Sprintのネットワークを改善、次は営業面を強化

 海外では、ソフトバンクが買収した米Sprintの業績を反転させるべく尽力している。償却前の連結営業利益(EBITDA)は18億ドルで、前年同期比で30%増となった。連結営業利益は5.19億ドルで、前期(2013年1〜3月)の4.2億ドルから黒字を維持している。ソフトバンクがここ最近のSprint事業で特に注力していたのが、ネットワークの改善だ。他キャリアから大きく差をつけられていたパケット接続率(LTEを含む)が、4月20日以降に大きく改善し、現在は「競合他社とほぼ変わらないところまで追いついてきた」(孫氏)という。孫氏は「Sprintの現場の努力とソフトバンクのノウハウがミックスされて、急激に改善された」と手応えを話す。

photophoto Sprintの営業利益も好調に推移している
photophoto
photophoto 4月から7月にかけて、通話とパケット接続率が改善された

 一方でユーザーの獲得は好調とはいえず、契約数の純減を止められていないのが現状だ。そこで、今後は営業施策を強化していく。「1年くらい前から、ネットワークの改善は14年度の半ばまでかかると言ってきた。それが終わる前に営業のエンジンを吹かしてもあまり意味がないので、攻勢をかけていなかった。いよいよここから、本格的に営業攻勢に入る。今後は価格競争が激しくなると思っている」と孫氏は予告する。

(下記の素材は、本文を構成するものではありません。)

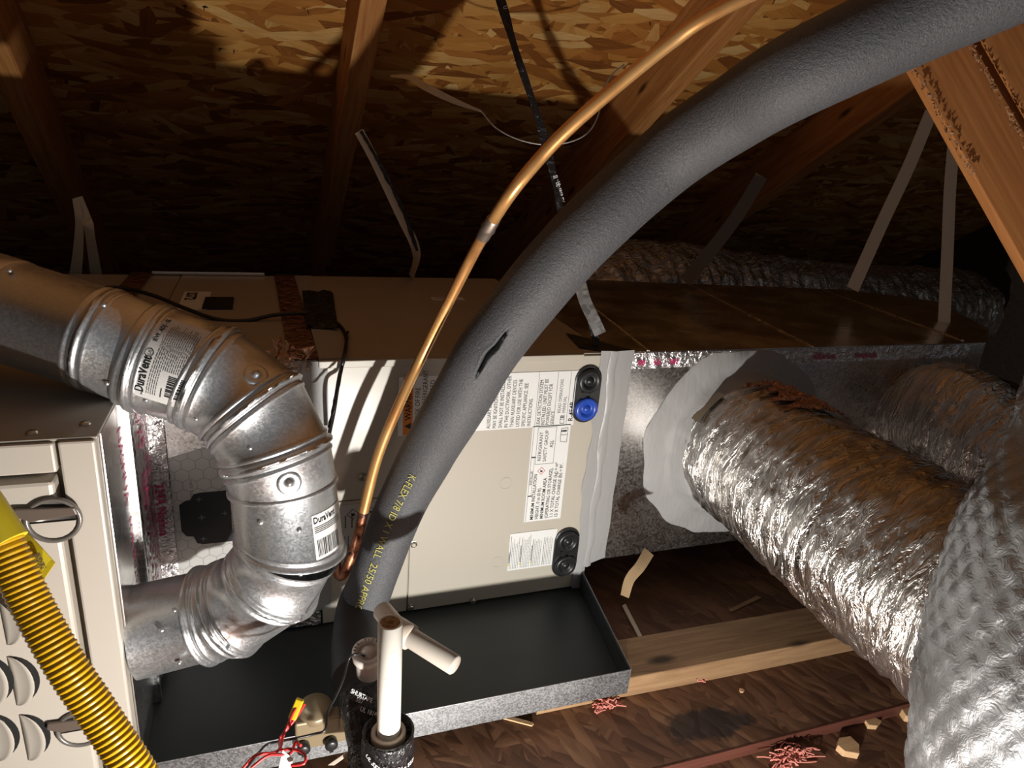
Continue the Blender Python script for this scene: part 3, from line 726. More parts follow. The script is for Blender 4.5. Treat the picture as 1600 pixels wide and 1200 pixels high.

 新しい営業体制を作るべく、Sprintの新しいCEOにマルセロ・クラウレ(Marcelo Claure)氏が8月1日に就任した。マルセロ氏は、携帯端末の卸売り事業を展開するソフトバンク傘下・Brightstarの創業者で、孫氏は「山賊のような顔をしているストリートファイター。ソフトバンクとカルチャーが非常に似ている」と評価する。

photo Sprintの新CEO、マルセロ・クラウレ氏

 なお「Sprintはいつ純増に転じるか?」との質問には「やってみないと分からない」と話すにとどめた。

T-Mobileの件は「コメントしない」

 SrpintがT-Mobileの買収を断念したという報道がなされたが、T-Mobileの件について孫氏は「ソフトバンクとしては、特定の会社の買収する、しないについては、今までも一度も正式なコメントをしていない。今回も公式なコメントはない」と明言を避けた。ただ、「米国市場に、より健全で激しい競争をもたらすためには、2強よりは3強の方がいいと基本的に思っている。それは最初も今も変わっていない」として含みを持たせた。

 ゲーム事業はガンホーとスーパーセルが引き続き好調で、2014年4〜6月のiOSとGoogle Playにおける世界のアプリ売上ランキングでは、「Clash of Clans」が1位、「パズル&ドラゴンズ」が2位、「Hay Day」が4位につけた。